> [What to do] Return the lines exactly as they stand, from the first of the material through the line containing "from mathutils import Vector, Matrix".
>>>
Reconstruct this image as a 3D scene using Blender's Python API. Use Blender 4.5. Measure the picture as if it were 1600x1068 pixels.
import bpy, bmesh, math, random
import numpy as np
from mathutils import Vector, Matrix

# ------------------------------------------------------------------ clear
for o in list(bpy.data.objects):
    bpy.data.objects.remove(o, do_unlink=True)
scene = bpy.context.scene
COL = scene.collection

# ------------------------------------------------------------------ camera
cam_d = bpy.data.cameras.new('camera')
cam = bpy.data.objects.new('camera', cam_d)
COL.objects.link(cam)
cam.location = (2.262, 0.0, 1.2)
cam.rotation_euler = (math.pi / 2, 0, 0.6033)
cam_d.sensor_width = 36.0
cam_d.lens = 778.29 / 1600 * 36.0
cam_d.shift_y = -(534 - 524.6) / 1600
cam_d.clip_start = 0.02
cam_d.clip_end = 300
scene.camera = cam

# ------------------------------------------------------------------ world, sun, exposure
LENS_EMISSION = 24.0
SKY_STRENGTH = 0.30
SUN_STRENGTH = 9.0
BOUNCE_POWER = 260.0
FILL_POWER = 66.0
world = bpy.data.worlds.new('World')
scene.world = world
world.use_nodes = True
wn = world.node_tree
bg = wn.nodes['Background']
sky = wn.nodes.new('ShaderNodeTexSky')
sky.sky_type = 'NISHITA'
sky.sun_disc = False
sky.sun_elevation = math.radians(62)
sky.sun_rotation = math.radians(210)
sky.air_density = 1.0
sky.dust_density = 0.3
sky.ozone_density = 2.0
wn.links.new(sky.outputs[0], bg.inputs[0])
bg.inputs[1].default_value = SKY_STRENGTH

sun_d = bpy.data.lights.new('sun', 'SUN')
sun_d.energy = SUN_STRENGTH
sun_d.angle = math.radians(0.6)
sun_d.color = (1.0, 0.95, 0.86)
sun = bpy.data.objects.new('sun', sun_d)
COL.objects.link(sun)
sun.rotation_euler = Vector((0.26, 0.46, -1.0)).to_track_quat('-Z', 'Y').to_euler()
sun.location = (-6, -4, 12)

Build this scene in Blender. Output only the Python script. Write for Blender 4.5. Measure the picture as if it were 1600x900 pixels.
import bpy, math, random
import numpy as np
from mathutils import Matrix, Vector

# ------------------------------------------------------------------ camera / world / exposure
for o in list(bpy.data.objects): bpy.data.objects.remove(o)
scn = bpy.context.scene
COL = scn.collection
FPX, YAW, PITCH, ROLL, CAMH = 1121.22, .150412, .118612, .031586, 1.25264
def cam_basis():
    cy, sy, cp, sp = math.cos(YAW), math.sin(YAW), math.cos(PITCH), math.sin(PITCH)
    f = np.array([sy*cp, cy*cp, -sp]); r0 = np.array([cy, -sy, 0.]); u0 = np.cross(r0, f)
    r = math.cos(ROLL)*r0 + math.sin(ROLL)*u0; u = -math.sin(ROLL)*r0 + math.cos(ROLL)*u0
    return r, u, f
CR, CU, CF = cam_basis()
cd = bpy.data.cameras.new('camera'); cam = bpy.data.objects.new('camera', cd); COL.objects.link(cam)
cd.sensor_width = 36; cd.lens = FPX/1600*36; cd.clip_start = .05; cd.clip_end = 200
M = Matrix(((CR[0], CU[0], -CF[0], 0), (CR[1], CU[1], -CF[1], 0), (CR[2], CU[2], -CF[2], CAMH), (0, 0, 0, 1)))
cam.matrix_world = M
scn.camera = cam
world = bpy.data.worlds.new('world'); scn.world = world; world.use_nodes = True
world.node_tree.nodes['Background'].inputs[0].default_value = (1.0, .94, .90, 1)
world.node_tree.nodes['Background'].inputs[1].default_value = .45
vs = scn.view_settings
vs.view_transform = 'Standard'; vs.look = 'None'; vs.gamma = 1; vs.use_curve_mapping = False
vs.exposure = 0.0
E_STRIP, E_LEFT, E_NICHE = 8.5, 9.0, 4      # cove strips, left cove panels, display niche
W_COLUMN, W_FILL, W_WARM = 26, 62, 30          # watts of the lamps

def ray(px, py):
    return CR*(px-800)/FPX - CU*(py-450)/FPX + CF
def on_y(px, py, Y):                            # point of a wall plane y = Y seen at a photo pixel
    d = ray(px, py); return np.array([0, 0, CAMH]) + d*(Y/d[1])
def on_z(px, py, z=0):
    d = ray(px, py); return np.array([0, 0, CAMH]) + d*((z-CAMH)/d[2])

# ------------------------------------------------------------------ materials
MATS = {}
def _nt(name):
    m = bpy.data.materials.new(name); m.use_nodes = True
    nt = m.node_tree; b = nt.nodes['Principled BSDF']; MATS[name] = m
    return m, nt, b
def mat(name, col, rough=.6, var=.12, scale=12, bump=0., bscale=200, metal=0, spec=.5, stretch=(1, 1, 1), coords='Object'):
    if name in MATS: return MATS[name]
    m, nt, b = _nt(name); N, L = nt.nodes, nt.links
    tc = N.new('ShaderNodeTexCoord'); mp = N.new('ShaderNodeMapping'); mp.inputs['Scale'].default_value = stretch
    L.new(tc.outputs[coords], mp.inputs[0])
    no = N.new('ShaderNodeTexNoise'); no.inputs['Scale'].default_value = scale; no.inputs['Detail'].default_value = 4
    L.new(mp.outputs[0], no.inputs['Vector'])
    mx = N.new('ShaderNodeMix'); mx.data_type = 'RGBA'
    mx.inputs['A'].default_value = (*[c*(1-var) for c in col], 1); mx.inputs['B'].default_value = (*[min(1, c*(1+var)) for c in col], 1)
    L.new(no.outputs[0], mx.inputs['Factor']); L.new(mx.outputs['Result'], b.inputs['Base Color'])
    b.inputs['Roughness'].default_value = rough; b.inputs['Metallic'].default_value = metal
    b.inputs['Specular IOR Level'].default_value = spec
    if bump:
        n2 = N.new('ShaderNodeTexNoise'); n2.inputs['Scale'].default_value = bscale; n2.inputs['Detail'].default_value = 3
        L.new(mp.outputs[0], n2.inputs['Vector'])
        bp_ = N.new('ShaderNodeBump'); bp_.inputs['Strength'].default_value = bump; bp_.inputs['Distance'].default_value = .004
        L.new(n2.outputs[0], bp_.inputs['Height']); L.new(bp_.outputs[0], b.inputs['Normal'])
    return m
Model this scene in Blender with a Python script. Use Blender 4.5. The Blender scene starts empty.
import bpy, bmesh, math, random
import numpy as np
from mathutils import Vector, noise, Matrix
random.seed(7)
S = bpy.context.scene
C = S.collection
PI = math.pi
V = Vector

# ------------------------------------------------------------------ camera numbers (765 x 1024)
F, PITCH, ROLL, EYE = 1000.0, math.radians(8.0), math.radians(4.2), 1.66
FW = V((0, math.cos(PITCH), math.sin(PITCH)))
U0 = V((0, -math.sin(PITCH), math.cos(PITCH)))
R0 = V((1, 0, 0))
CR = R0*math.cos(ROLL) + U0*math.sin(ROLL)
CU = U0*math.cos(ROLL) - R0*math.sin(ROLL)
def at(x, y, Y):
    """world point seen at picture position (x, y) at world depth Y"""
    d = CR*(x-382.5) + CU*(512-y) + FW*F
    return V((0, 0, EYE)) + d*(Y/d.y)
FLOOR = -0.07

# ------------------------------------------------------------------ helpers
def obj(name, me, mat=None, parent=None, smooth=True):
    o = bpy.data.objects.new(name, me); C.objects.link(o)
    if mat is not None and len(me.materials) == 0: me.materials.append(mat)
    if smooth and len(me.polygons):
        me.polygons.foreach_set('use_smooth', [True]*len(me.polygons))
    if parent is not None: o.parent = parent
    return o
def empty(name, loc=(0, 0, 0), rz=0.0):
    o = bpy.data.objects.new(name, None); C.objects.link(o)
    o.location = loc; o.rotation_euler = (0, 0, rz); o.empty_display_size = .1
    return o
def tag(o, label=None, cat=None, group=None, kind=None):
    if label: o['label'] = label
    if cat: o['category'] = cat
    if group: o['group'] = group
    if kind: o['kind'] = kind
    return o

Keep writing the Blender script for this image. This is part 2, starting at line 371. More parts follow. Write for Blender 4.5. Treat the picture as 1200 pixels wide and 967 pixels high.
<<<
> [Answer]
Reconstruct this image as a 3D scene using Blender's Python API. Use Blender 4.5. Measure the picture as if it were 1600x1068 pixels.
import bpy, bmesh, math, random
import numpy as np
from mathutils import Vector, Matrix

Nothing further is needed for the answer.